SuperTalk Mississippi
Featured News Latest News News Politics

Election Reform: What’s Best for Mississippi

The following op-ed was written and submitted by Mississippi Secretary of State Michael Watson 

Election reform remains a significant talking point in the wake of one of the most engaging election cycles in U.S. history. The obstacles of 2020 forced numerous election procedures and policies into the national spotlight, prompting states across the country to take a closer look at their overall election system. While no election is perfect, Mississippians can take pride in knowing we conducted a clean, safe, and fair 2020 General Election. We saw the highest voter turnout in state history and celebrated more than 113,000 newly registered voters. This success is a testament to hardworking personnel across the state and our well-conceived elections process. However, there is always room for improvement, so now is the time to look to the future.

Quality elections begin with clean and accurate voter rolls. The implementation of online voter registration (OVR) is an initiative growing in popularity. As of right now, a paper application is the only way to register to vote in Mississippi. A local election official or Department of Motor Vehicle (DMV) employee inputs the information into an online system by hand—opening the door for numerous user errors and potential voter fraud. OVR would take out the middleman and allow legal and qualified individuals to input their information into a safe and secure online system that would easily transfer data to our Statewide Elections Management System (SEMS). Security measures, such as enhanced signature verification, voting in person for the first time after registering online, and voter I.D. laws, would help ensure only eligible Mississippians register to vote. The data available from the 40 or more states already utilizing some form of OVR prove its security, efficiency, and transparency.

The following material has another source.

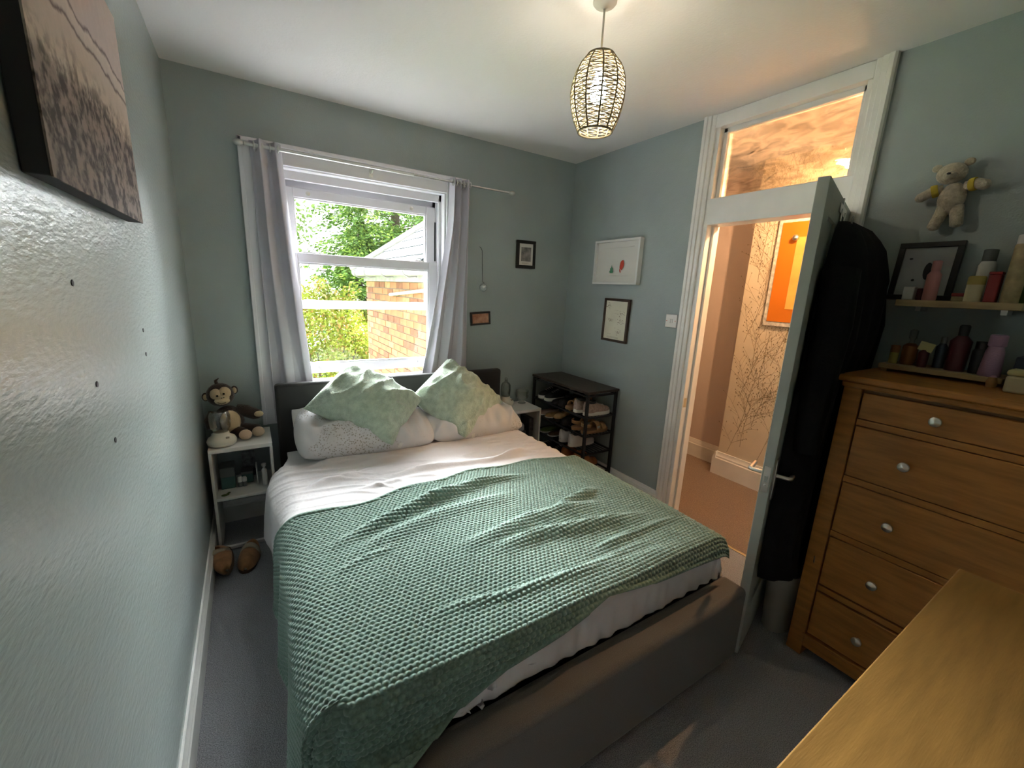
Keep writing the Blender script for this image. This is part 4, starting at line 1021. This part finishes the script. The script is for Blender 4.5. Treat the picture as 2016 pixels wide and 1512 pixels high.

Voter rolls are the foundation of any election system. Before we can begin discussions of altering voting options, we must ensure our foundation is accurate and trustworthy. Local election officials are required to meet regularly to update information and remove the names of all ineligible voters. Historically, Mississippi voter rolls show counties with an average of 75-80% of their voting-age population as active voters. As of February 2021, SEMS data shows 34 counties in the 90% range, which is an arguably questionable percentage for some regions, and seven counties with more than 100%, which is factually incorrect. Inflated voter rolls can lead to fraudulent voting, which dilutes legally cast votes. It also leads to wasted taxpayer dollars as voter rolls are used to determine election resources, such as paper ballots, voting machines, and postage and letters regarding jury duty, among other expenses.

Members of our state legislature demonstrated their understanding of this issue by proposing legislation (Senate Bill 2588 and House Bill 4) to help maintain accurate voter rolls. Under this proposed legislation, Election Commissioners would send out a notice to any voter who did not vote in the previous three years, which must include two federal general elections. Once the voter receives the notice, he/she would have to do one of the following things to remain on the voter rolls: 1.) respond to the notice stating his/her address is correct, 2.) vote once in the four years following, or 3.) update his/her voter registration information to reflect a new address, which can easily be done in-person at the local Circuit Clerk’s Office—or online at www.yallvote.ms. If the voter fails to respond in any way, the voter is moved to “purged status” on the voter rolls with the option of re-registering at any time. Many will argue this method of enforcement is too aggressive, but if you compare it to our current process, the changes are minimal, yet necessary, to the integrity of our overall election system. Most importantly, who can argue against having accurate voter rolls?

Proof of citizenship is another process that could strengthen election security. Senate Bill 2016 and House Bill 586 would authorize election officials to compare the SEMS information with other official government databases to ensure only U.S. citizens residing in Mississippi are registered to vote in our state. This bill, if it becomes law, will replace a current law on the books that has drawn a federal lawsuit. Our approach is both constitutional and effective, as witnessed by the same system being used in Tennessee.

Moving forward, the goal for every election official, whether statewide or local, should be similar. Mississippians deserve easy and accessible voter registration options, clean and accurate voter rolls, enhanced security measures that protect the integrity of each vote, and advanced transparency of our overall elections process.